NEW YORK - The consumer confidence index slipped to 53.1 in September from an upwardly revised 54.5 last month, The Conference Board reported this morning.
The August index was originally reported as 54.1.
Economists polled by Thomson Reuters predicted the index would rise to 57.0.
The present situation index fell to 22.7 from an upwardly revised 25.4, originally reported as 24.9, while the expectations index dipped to 73.3 from an upwardly revised 73.8 last month, originally seen as 73.5.
“Consumer confidence, which had improved in August, retreated slightly in September,” said Lynn Franco, director of The Conference Board's Consumer Research Center. “The present situation index decreased, as consumers viewed both current business conditions and the labor market less favorably than last month. While not as pessimistic as earlier this year, consumers remain quite apprehensive about the short-term outlook and their incomes. With the holiday season quickly approaching, this is not very encouraging news.”
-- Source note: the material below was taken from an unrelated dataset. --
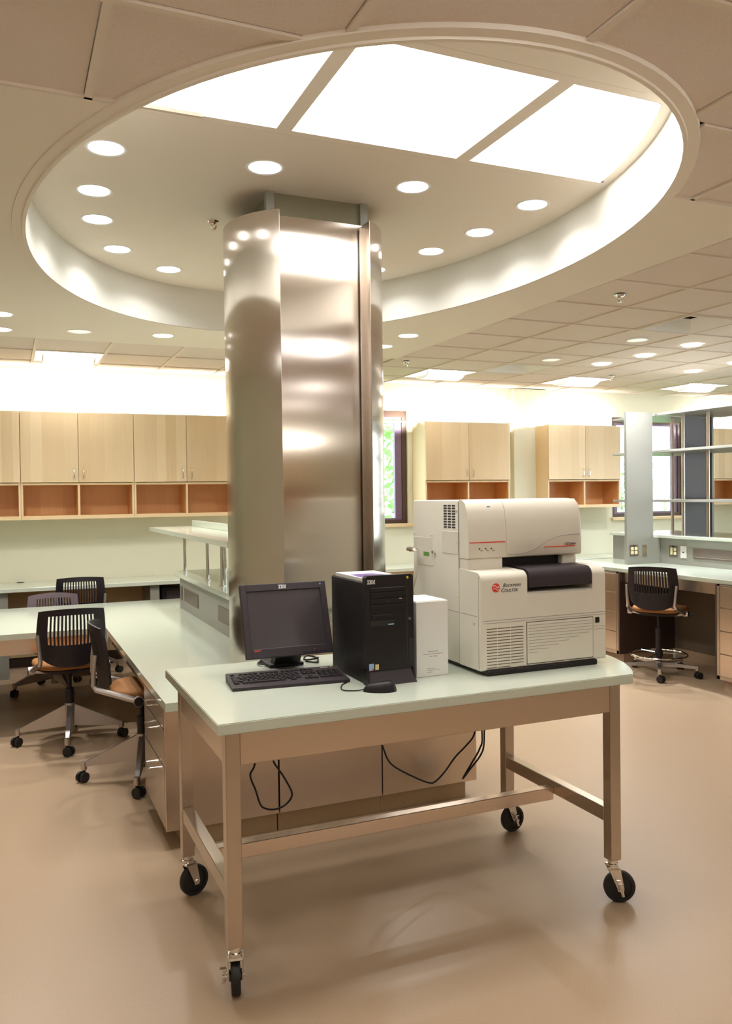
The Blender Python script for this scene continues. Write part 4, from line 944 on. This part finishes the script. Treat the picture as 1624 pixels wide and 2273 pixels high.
# ---------------------------------------------------------------- task chairs
SEATZ = .57
def chair_parts(root, drop=0, stool=False, b0=0.0, backm='chairb'):
    """faces +y; the star base stands at the origin, turned by b0; drop lowers the seat"""
    D = SEATZ-drop
    st_ = MB(); n = 36; prof = [(.90, -.030), (.98, -.022), (1.0, -.008), (.985, .006), (.93, .014), (.70, .018), (.35, .017), (0, .015)]
    def ring(k, dz):
        out = []
        for i in range(n):
            a = 2*PI*i/n; c, s = math.cos(a), math.sin(a); e = .62
            x = math.copysign(abs(c)**e, c)*.235*k; y = math.copysign(abs(s)**e, s)*.225*k
            out.append((x*(1-.10*(y < 0)*abs(y)/.225), y+.045, D-.018+dz-.02*max(0, (y-.12)/.1)))
        return out
    vs = [p for k, dz in prof for p in ring(max(k, .001), dz)]
    st_.add(vs, [(j*n+i, j*n+(i+1) % n, (j+1)*n+(i+1) % n, (j+1)*n+i) for j in range(len(prof)-1) for i in range(n)]+[tuple(range(n-1, -1, -1))])
    part('seat', st_, 'seat', root, ang=60)
    sh = MB(); vs = [(x*.97, y*.98+.001, z-.012) for x, y, z in ring(.97, -.02)]+[(x*.75, y*.75+.01, z-.032) for x, y, z in ring(.97, -.03)]
    sh.add(vs, [(i, (i+1) % n, n+(i+1) % n, n+i) for i in range(n)]+[tuple(range(n-1, -1, -1)), tuple(range(n, 2*n))])
    part('seat_shell', sh, 'chairb', root)
    # backrest with through slots
    us = [-1, -.93, -.82]+[-.70+1.40*k/26 for k in range(27)]+[.82, .93, 1]
    vs_ = [0, .05, .12, .24, .38, .54, .66, .78, .89, .95, 1.0]
    Hb = .392
    def P(u, v):
        hw = .188+.030*min(1, v/.5)**.7 if v < .5 else .218-.014*((v-.5)/.5)**1.6
        x = u*hw; z = D-.014+v*Hb+(.060*abs(u)**3*(1-v)**2)-(.016*u*u*v**3)
        return (x, -.238-.058*v+.085*(x/.24)**2, z)
    mb = MB(); nu_ = len(us); idx = {}
    for j, v in enumerate(vs_):
        for i, u_ in enumerate(us): idx[i, j] = len(mb.v); mb.v.append(P(u_, v))
    for j in range(len(vs_)-1):
        for i in range(nu_-1):
            if 4 <= j <= 7 and 3 <= i < 29 and (i-3) % 2 == 0: continue
            mb.f.append((idx[i, j], idx[i+1, j], idx[i+1, j+1], idx[i, j+1]))
    # give it thickness
    nv_ = len(mb.v); front = [(x, y+.013, z) for x, y, z in mb.v]; faces = list(mb.f); edges = {}
    for f in faces:
        for a, b in zip(f, f[1:]+f[:1]): edges[(a, b)] = 1
    mb.v += front; mb.f += [tuple(i+nv_ for i in reversed(f)) for f in faces]
    mb.f += [(b, a, a+nv_, b+nv_) for (a, b) in edges if (b, a) not in edges]
    part('backrest', mb, backm, root, ang=50)
    for s in (-1, 1):
        A = (s*.214, -.262, D+.215); B = (s*.200, -.272, D+.045); C = (s*.238, -.03, D-.055)
        part('arm_frame', MB().tube([A, (s*.208, -.270, D+.13), B, (s*.205, -.258, D+.022), C], [.012, .013, .014, .016, .019], 10), 'alu', root)
        part('pivot_cap', MB().cyl((s*.226, -.03, D-.055), (s*.262, -.03, D-.055), .029, 20), 'alu', root)
        part('pivot_face', MB().cyl((s*.262, -.03, D-.055), (s*.266, -.03, D-.055), .026, 20), 'chairb', root)
    part('tilt_bar', MB().tube([(-.226, -.03, D-.055), (-.15, -.03, D-.062), (0, -.03, D-.066), (.15, -.03, D-.062), (.226, -.03, D-.055)], [.021, .026, .028, .026, .021], 12, flat=.9), 'alu', root)
    part('height_lever', MB().tube([(.17, .06, D-.055), (.265, .07, D-.06), (.295, .07, D-.062)], [.006, .006, .012], 8), 'chairb', root)
    zt = .125 if stool else .27
    part('gas_column', MB().lathe([(0, zt), (.027, zt), (.027, D-.20), (.0145, D-.20), (.0145, D-.10), (.021, D-.10), (.021, D-.045), (0, D-.045)], n=20), 'chairb', root)
    part('hub', MB().lathe([(0, .07), (.030, .07), (.036, zt-.01), (.034, zt), (0, zt)], n=20), 'alu', root)
    R = .335; na = 5 if stool else 4
    for k in range(na):
        a = b0+2*PI*k/na; c, s = math.cos(a), math.sin(a)
        def T(r, w, z): return (c*r-s*w, s*r+c*w, z)
        arm = MB(); t0, t1 = .021, .012
        if stool: z0t, z0b, z1t, z1b = zt-.004, .085, .112, .088
        else: z0t, z0b, z1t, z1b = zt-.006, .115, .112, .090
        arm.add([T(.02, -t0, z0b), T(.02, t0, z0b), T(.02, t0*.8, z0t), T(.02, -t0*.8, z0t), T(R, -t1, z1b), T(R, t1, z1b), T(R, t1, z1t), T(R, -t1, z1t)],
                [(0, 3, 2, 1), (4, 5, 6, 7), (0, 1, 5, 4), (1, 2, 6, 5), (2, 3, 7, 6), (3, 0, 4, 7)])
        arm.cyl(T(R, 0, .072), T(R, 0, .116), .018, 12)
        part('base_arm', arm, 'alu', root)
        w0 = MB(); wa = a+.9; c2, s2 = math.cos(wa), math.sin(wa); q = Vector(T(R, 0, 0))
        for sg in (-1, 1):
            m0 = q+Vector((c2*.012-s2*sg*.008, s2*.012+c2*sg*.008, .0305)); m1 = q+Vector((c2*.012-s2*sg*.026, s2*.012+c2*sg*.026, .0305)); w0.cyl(m0, m1, .030, 18)
        w0.cyl(q+Vector((0, 0, .03)), q+Vector((0, 0, .076)), .009, 8)
        part('caster', w0, 'rubber', root)
    if stool:
        part('foot_ring', MB().torus((0, 0, .185), .245, .009, 48, 8), 'chrome', root)
        sp_ = MB()
        for k in range(3):
            a = 2*PI*k/3+.4; sp_.tube([(.02*math.cos(a), .02*math.sin(a), .20), (.243*math.cos(a), .243*math.sin(a), .187)], .006, 6)
        part('ring_spoke', sp_, 'chrome', root); part('ring_collar', MB().lathe([(.028, .17), (.036, .172), (.036, .215), (.028, .22)], n=18), 'chairb', root)
CG = 'black slotted task chairs at the worktops'
c1 = thing('task_chair', 'black slotted chair seen from behind, nearest the cross worktop edge', 'chair', (.375, 6.03, 0), .03, CG)
chair_parts(c1, 0, False, math.radians(261))
c3 = dup(c1, (.715, 5.06, 0), -PI/2-.08); c3['label'] = 'black slotted chair seen from the side, tucked under the island edge'
cpl = thing('task_chair', 'low chair facing the viewer behind the cross worktop, lit purplish back', 'chair', (.36, 7.68, 0), PI-.03, CG)
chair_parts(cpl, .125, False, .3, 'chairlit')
c5 = dup(c1, (.625, 8.30, 0), -.05); c5['label'] = 'chair against the far wall counter, black back partly behind the low chair'
for ch in cpl.children: pass
stl = thing('drafting_stool', 'black slotted stool with chrome foot ring by the right bench', 'stool', (5.40, 5.87, 0), -math.radians(56))
chair_parts(stl, -.055, True, 1.20)
#END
Business conditions were called “good” by 8.7% of respondents in September, an increase from 8.5% the prior month. Those saying conditions are “bad” grew to 46.3% from 44.6%.
The percentage of consumers expecting a pickup in business conditions in the next half year slid to 21.3% from 22.2%, while 15.0% said they expect conditions to worsen, down from 15.2% the prior month.
On the jobs front, those who believe jobs are “plentiful” decreased to 3.4% in September from 4.3% in August, while the number saying jobs are “hard to get” increased to 47.0% this survey from 44.3%. The respondents who see more jobs becoming available in a half year, dipped to 17.9% from 18.0%. Those expecting fewer jobs to become available held at 23.1%, The Conference Board reported.
Income expectations were mixed, with 11.2% of consumers anticipating an increase in their income in the next six months, up from the prior month's 10.8%, while 19.0% expect their income to decrease, up from 17.8% in the prior month’s survey.
The number of consumers who expected to buy a home in the next six months plunged to 2.3% from 3.0%, while the number of respondents planning to buy a car slipped to 4.4% from 5.3%. Fewer consumers said they plan to buy a major appliance in the next six months (23.8% vs. 26.2%).
More respondents than last month (38.9% vs. 37.1%) expect to take a vacation in the next six months, but more said they would stay in the U.S. rather than leave the country. Cars rather than airplanes were the preferred mode of travel, by a 21.1%-16.7% margin.
The consumer confidence survey is based on a representative sample of 5,000 U.S. households for The Conference Board by TNS.